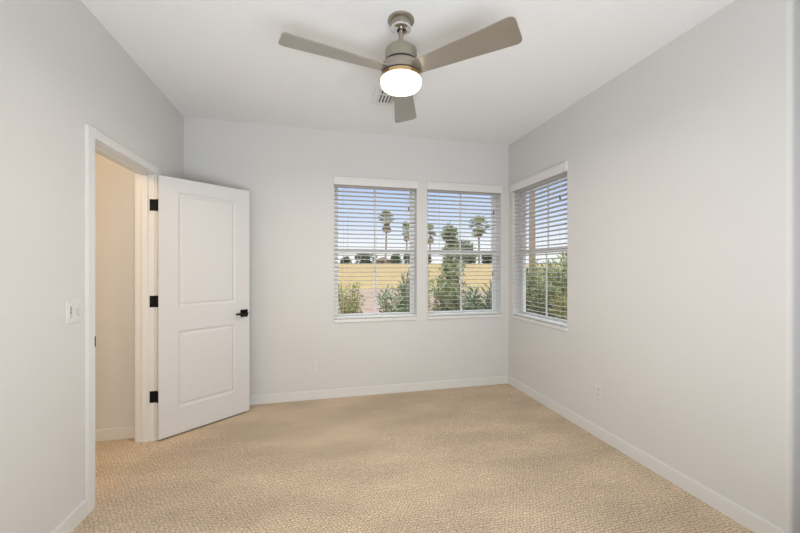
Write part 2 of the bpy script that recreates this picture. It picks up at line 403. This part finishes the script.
# ------------------------------------------------------------------ ceiling fan
F = empty('ceiling_fan', (.463, 1.944, H)); zf = 1.33-H       # z relative to ceiling: (height above camera) + zf
tag(F, 'brushed nickel three blade ceiling fan with a lit drum lamp', 'ceiling fan')
def zz(h): return h+zf
can = MB().lathe([(0, 0), (.075, 0), (.075, -.008), (.068, -.014), (.058, -.016), (.057, -.046), (0, -.046)], 64).build('canopy', 'nickel', parent=F, smooth=True)
MB().lathe([(.020, -.046), (.0575, -.046), (.0565, -.056), (.050, -.060), (.022, -.060), (.020, -.050)], 64).build('canopy_ring', 'chrome', parent=can, smooth=True)
MB().lathe([(0, -.048), (.0215, -.048), (.0215, -.055), (0, -.055)], 32).build('hanger_ball', 'black', parent=can, smooth=True)
MB().lathe([(.0140, -.05), (.0140, zz(1.235))], 24).build('downrod', 'nickel', parent=F, smooth=True)
mot = MB().lathe([(0, zz(1.252)), (.060, zz(1.252)), (.080, zz(1.248)), (.0895, zz(1.238)), (.0915, zz(1.226)), (.0915, zz(1.174)), (0, zz(1.174))], 64).build('motor_housing', 'nickel', parent=F, smooth=True)
MB().lathe([(0, zz(1.1525)), (.108, zz(1.1525)), (.1115, zz(1.148)), (.1125, zz(1.142)), (.1125, zz(1.101)), (0, zz(1.101))], 64).build('lower_housing', 'nickel', parent=mot, smooth=True)
MB().lathe([(0, zz(1.101)), (.109, zz(1.101)), (.109, zz(1.093)), (0, zz(1.093))], 64).build('shadow_gap', 'duct', parent=mot, smooth=True)
MB().lathe([(0, zz(1.175)), (.089, zz(1.175)), (.089, zz(1.1525)), (0, zz(1.1525))], 48).build('groove', 'slot', parent=mot, smooth=True)
lk = MB().lathe([(0, zz(1.093)), (.114, zz(1.093)), (.1165, zz(1.090)), (.1165, zz(1.070)), (0, zz(1.070))], 64).build('light_kit_ring', 'brass', parent=F, smooth=True)
MB().lathe([(0, zz(1.070)), (.1165, zz(1.070)), (.1165, zz(1.050)), (.114, zz(1.039)), (.106, zz(1.030)), (.09, zz(1.025)), (0, zz(1.022))], 64).build('lamp_diffuser', 'lamp', parent=lk, smooth=True)
def blade_bm():
    # outline in plan: x outwards, y across; rounded tip
    r0, r1, w0, w1, rc = .098, .660, .100, .168, .030
    pts = [(r0, -w0/2)]
    def wid(x): return w0+(w1-w0)*(x-r0)/(r1-r0)
    for (cx, cy, a0) in ((r1-rc, -(w1/2-rc-.001), -90), (r1-rc, w1/2-rc-.001, 0)):
        for k in range(7):
            a = math.radians(a0+k*15); pts.append((cx+rc*math.cos(a), cy+rc*math.sin(a)))
    pts.append((r0, w0/2))
    m = MB(); m.prism(pts, -.003, .003); return m
bdir = math.radians(90)-YAW-math.radians(3.3)
for k in range(3):
    m = blade_bm(); t = m.bm
    bmesh.ops.transform(t, matrix=Matrix.Translation((0, 0, zz(1.118))) @ Matrix.Rotation(bdir+k*2*PI/3, 4, 'Z') @ Matrix.Rotation(math.radians(-12), 4, 'X'), verts=t.verts[:])
    m.build('blade', 'blade', parent=F)
add_light('fan_lamp_light', 'AREA', (.463, 1.944, 2.3505), 19, (1, .91, .80), shape='DISK', size=.17)

# ------------------------------------------------------------------ ceiling vent
V = empty('ceiling_vent', (.62, 2.80, H)); tag(V, 'white louvered air register in the ceiling behind the fan', 'vent')
a = .178
m = MB()
for p, q in (((-a, -a, -.008), (a, -a+.042, 0)), ((-a, a-.042, -.008), (a, a, 0)), ((-a, -a+.042, -.008), (-a+.042, a-.042, 0)), ((a-.042, -a+.042, -.008), (a, a-.042, 0))): m.box(p, q, .002)
m.build('vent_frame', 'vent', parent=V)
MB().box((-a+.04, -a+.04, -.002), (a-.04, a-.04, 0)).build('vent_throat', 'duct', parent=V)
m = MB(); m.box((-.006, -a+.04, -.009), (.006, a-.04, -.002)); m.box((-a+.04, -.006, -.009), (a-.04, .006, -.002))
m.build('divider', 'vent', parent=V)
m = MB()
for k in range(5):
    x = -.127+k*.027
    t = bmesh.new(); bmesh.ops.create_cube(t, size=1)
    for v in t.verts: v.co = Vector((v.co.x*.015, v.co.y*(2*a-.08), v.co.z*.0015))
    m.merge(t, Matrix.Translation((x, 0, -.008)) @ Matrix.Rotation(math.radians(28), 4, 'Y'))
for k in range(10):
    y = -.125+k*.0275
    t = bmesh.new(); bmesh.ops.create_cube(t, size=1)
    for v in t.verts: v.co = Vector((v.co.x*(a-.046), v.co.y*.024, v.co.z*.0015))
    m.merge(t, Matrix.Translation((.072, y, -.008)) @ Matrix.Rotation(math.radians(-28 if k > 4 else -28), 4, 'X'))
m.build('louvers', 'vent', parent=V)

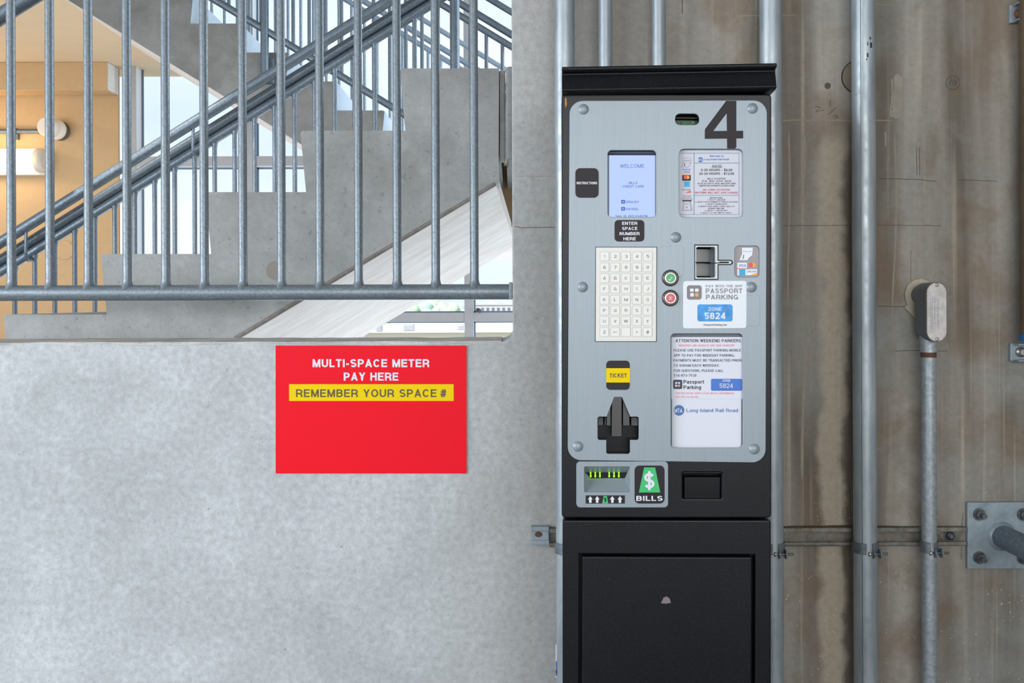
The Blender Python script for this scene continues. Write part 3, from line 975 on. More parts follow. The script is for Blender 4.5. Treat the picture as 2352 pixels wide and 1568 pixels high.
A0, B0 = PX(124, sof(124), D2), PX(xe, sof(xe), D2)
g = G(); y0, y1 = D2 - DW + 0.002, D2F - DW - 0.002
V = [(A0[0], y0, A0[1]), (B0[0], y0, B0[1]), (B0[0], y1, B0[1]), (A0[0], y1, A0[1])]
V = [(x, y, z - 0.006) for x, y, z in V] + [(x, y, z + 0.05) for x, y, z in V]
g.add(V, [(0, 1, 2, 3), (4, 5, 6, 7), (0, 1, 5, 4), (1, 2, 6, 5), (2, 3, 7, 6), (3, 0, 4, 7)])
g.build('soffit', M_SOFFIT, fl2)

# ------------------------------------------------------------------ shaft shell
CZ = EYE + 1.98
DG = 7.62          # curtain wall
tag(G().box(-9.0, P(378, 147, 7.6).x, WT + 0.02, 5.6, CZ, CZ + 0.3).build('ceiling', M_CREAM), kind='structure')
tag(G().box(-9.0, RX, -0.4, 6.3, 6.0, 6.2).build('roof', M_CEIL), kind='structure')
wl = G()
xr = P(272, 400, 7.70).x
wl.box(-9.0, xr, 7.70 - DW, 7.70 - DW + 0.03, -2.6, CZ + 0.3)
bw = tag(wl.build('wall_back', M_TAN), kind='structure')
g = G()
xb = P(247, 170, 7.50).x
g.box(-9.0, xb, 7.50 - DW, 7.70 - DW, P(200, 207, 7.5).z, CZ)
g.build('beam', M_TAN, bw, bevel=0.006)
g = G(); g.box(xb, xb + 0.002, 7.505 - DW, 7.70 - DW, P(200, 206, 7.5).z, CZ - 0.003)
g.build('beam_end', plain('daylit_speckled_white', c(232, 234, 234), 0.7, var=0.12, vscale=60), bw)  # daylight on the beam's end face painted as white
# round outline of a blanked cover on the tan wall
p = P(148, 574, 7.69)
g = G(); g.lathe((p.x, p.y, p.z), (0, 1, 0), [(0, 0.077), (0.006, 0.08)], 36); g.build('cover_disc', M_TAN, bw)
tag(G().box(-9.0, RX, WT, 7.9 - DW, -2.8, -2.6).build('floor', M_FLOOR), kind='structure')
tag(G().box(-9.2, -9.0, -0.2, 5.6, -2.6, 6.0).build('wall_left', M_TAN), kind='structure')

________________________

● Goal
Copy out the entries verbatim and leave the images out.

● Answer
Write part 2 of the bpy script that recreates this picture. It picks up at line 403. This part finishes the script.
# ------------------------------------------------------------------ ceiling fan
F = empty('ceiling_fan', (.463, 1.944, H)); zf = 1.33-H       # z relative to ceiling: (height above camera) + zf
tag(F, 'brushed nickel three blade ceiling fan with a lit drum lamp', 'ceiling fan')
def zz(h): return h+zf
can = MB().lathe([(0, 0), (.075, 0), (.075, -.008), (.068, -.014), (.058, -.016), (.057, -.046), (0, -.046)], 64).build('canopy', 'nickel', parent=F, smooth=True)
MB().lathe([(.020, -.046), (.0575, -.046), (.0565, -.056), (.050, -.060), (.022, -.060), (.020, -.050)], 64).build('canopy_ring', 'chrome', parent=can, smooth=True)
MB().lathe([(0, -.048), (.0215, -.048), (.0215, -.055), (0, -.055)], 32).build('hanger_ball', 'black', parent=can, smooth=True)
MB().lathe([(.0140, -.05), (.0140, zz(1.235))], 24).build('downrod', 'nickel', parent=F, smooth=True)
mot = MB().lathe([(0, zz(1.252)), (.060, zz(1.252)), (.080, zz(1.248)), (.0895, zz(1.238)), (.0915, zz(1.226)), (.0915, zz(1.174)), (0, zz(1.174))], 64).build('motor_housing', 'nickel', parent=F, smooth=True)
MB().lathe([(0, zz(1.1525)), (.108, zz(1.1525)), (.1115, zz(1.148)), (.1125, zz(1.142)), (.1125, zz(1.101)), (0, zz(1.101))], 64).build('lower_housing', 'nickel', parent=mot, smooth=True)
MB().lathe([(0, zz(1.101)), (.109, zz(1.101)), (.109, zz(1.093)), (0, zz(1.093))], 64).build('shadow_gap', 'duct', parent=mot, smooth=True)
MB().lathe([(0, zz(1.175)), (.089, zz(1.175)), (.089, zz(1.1525)), (0, zz(1.1525))], 48).build('groove', 'slot', parent=mot, smooth=True)
lk = MB().lathe([(0, zz(1.093)), (.114, zz(1.093)), (.1165, zz(1.090)), (.1165, zz(1.070)), (0, zz(1.070))], 64).build('light_kit_ring', 'brass', parent=F, smooth=True)
MB().lathe([(0, zz(1.070)), (.1165, zz(1.070)), (.1165, zz(1.050)), (.114, zz(1.039)), (.106, zz(1.030)), (.09, zz(1.025)), (0, zz(1.022))], 64).build('lamp_diffuser', 'lamp', parent=lk, smooth=True)
def blade_bm():
    # outline in plan: x outwards, y across; rounded tip
    r0, r1, w0, w1, rc = .098, .660, .100, .168, .030
    pts = [(r0, -w0/2)]
    def wid(x): return w0+(w1-w0)*(x-r0)/(r1-r0)
    for (cx, cy, a0) in ((r1-rc, -(w1/2-rc-.001), -90), (r1-rc, w1/2-rc-.001, 0)):
        for k in range(7):
            a = math.radians(a0+k*15); pts.append((cx+rc*math.cos(a), cy+rc*math.sin(a)))
    pts.append((r0, w0/2))
    m = MB(); m.prism(pts, -.003, .003); return m
bdir = math.radians(90)-YAW-math.radians(3.3)
for k in range(3):
    m = blade_bm(); t = m.bm
    bmesh.ops.transform(t, matrix=Matrix.Translation((0, 0, zz(1.118))) @ Matrix.Rotation(bdir+k*2*PI/3, 4, 'Z') @ Matrix.Rotation(math.radians(-12), 4, 'X'), verts=t.verts[:])
    m.build('blade', 'blade', parent=F)
add_light('fan_lamp_light', 'AREA', (.463, 1.944, 2.3505), 19, (1, .91, .80), shape='DISK', size=.17)

# ------------------------------------------------------------------ ceiling vent
V = empty('ceiling_vent', (.62, 2.80, H)); tag(V, 'white louvered air register in the ceiling behind the fan', 'vent')
a = .178
m = MB()
for p, q in (((-a, -a, -.008), (a, -a+.042, 0)), ((-a, a-.042, -.008), (a, a, 0)), ((-a, -a+.042, -.008), (-a+.042, a-.042, 0)), ((a-.042, -a+.042, -.008), (a, a-.042, 0))): m.box(p, q, .002)
m.build('vent_frame', 'vent', parent=V)
MB().box((-a+.04, -a+.04, -.002), (a-.04, a-.04, 0)).build('vent_throat', 'duct', parent=V)
m = MB(); m.box((-.006, -a+.04, -.009), (.006, a-.04, -.002)); m.box((-a+.04, -.006, -.009), (a-.04, .006, -.002))
m.build('divider', 'vent', parent=V)
m = MB()
for k in range(5):
    x = -.127+k*.027
    t = bmesh.new(); bmesh.ops.create_cube(t, size=1)
    for v in t.verts: v.co = Vector((v.co.x*.015, v.co.y*(2*a-.08), v.co.z*.0015))
    m.merge(t, Matrix.Translation((x, 0, -.008)) @ Matrix.Rotation(math.radians(28), 4, 'Y'))
for k in range(10):
    y = -.125+k*.0275
    t = bmesh.new(); bmesh.ops.create_cube(t, size=1)
    for v in t.verts: v.co = Vector((v.co.x*(a-.046), v.co.y*.024, v.co.z*.0015))
    m.merge(t, Matrix.Translation((.072, y, -.008)) @ Matrix.Rotation(math.radians(-28 if k > 4 else -28), 4, 'X'))
m.build('louvers', 'vent', parent=V)

The Blender Python script for this scene continues. Write part 3, from line 975 on. More parts follow. The script is for Blender 4.5. Treat the picture as 2352 pixels wide and 1568 pixels high.
A0, B0 = PX(124, sof(124), D2), PX(xe, sof(xe), D2)
g = G(); y0, y1 = D2 - DW + 0.002, D2F - DW - 0.002
V = [(A0[0], y0, A0[1]), (B0[0], y0, B0[1]), (B0[0], y1, B0[1]), (A0[0], y1, A0[1])]
V = [(x, y, z - 0.006) for x, y, z in V] + [(x, y, z + 0.05) for x, y, z in V]
g.add(V, [(0, 1, 2, 3), (4, 5, 6, 7), (0, 1, 5, 4), (1, 2, 6, 5), (2, 3, 7, 6), (3, 0, 4, 7)])
g.build('soffit', M_SOFFIT, fl2)

# ------------------------------------------------------------------ shaft shell
CZ = EYE + 1.98
DG = 7.62          # curtain wall
tag(G().box(-9.0, P(378, 147, 7.6).x, WT + 0.02, 5.6, CZ, CZ + 0.3).build('ceiling', M_CREAM), kind='structure')
tag(G().box(-9.0, RX, -0.4, 6.3, 6.0, 6.2).build('roof', M_CEIL), kind='structure')
wl = G()
xr = P(272, 400, 7.70).x
wl.box(-9.0, xr, 7.70 - DW, 7.70 - DW + 0.03, -2.6, CZ + 0.3)
bw = tag(wl.build('wall_back', M_TAN), kind='structure')
g = G()
xb = P(247, 170, 7.50).x
g.box(-9.0, xb, 7.50 - DW, 7.70 - DW, P(200, 207, 7.5).z, CZ)
g.build('beam', M_TAN, bw, bevel=0.006)
g = G(); g.box(xb, xb + 0.002, 7.505 - DW, 7.70 - DW, P(200, 206, 7.5).z, CZ - 0.003)
g.build('beam_end', plain('daylit_speckled_white', c(232, 234, 234), 0.7, var=0.12, vscale=60), bw)  # daylight on the beam's end face painted as white
# round outline of a blanked cover on the tan wall
p = P(148, 574, 7.69)
g = G(); g.lathe((p.x, p.y, p.z), (0, 1, 0), [(0, 0.077), (0.006, 0.08)], 36); g.build('cover_disc', M_TAN, bw)
tag(G().box(-9.0, RX, WT, 7.9 - DW, -2.8, -2.6).build('floor', M_FLOOR), kind='structure')
tag(G().box(-9.2, -9.0, -0.2, 5.6, -2.6, 6.0).build('wall_left', M_TAN), kind='structure')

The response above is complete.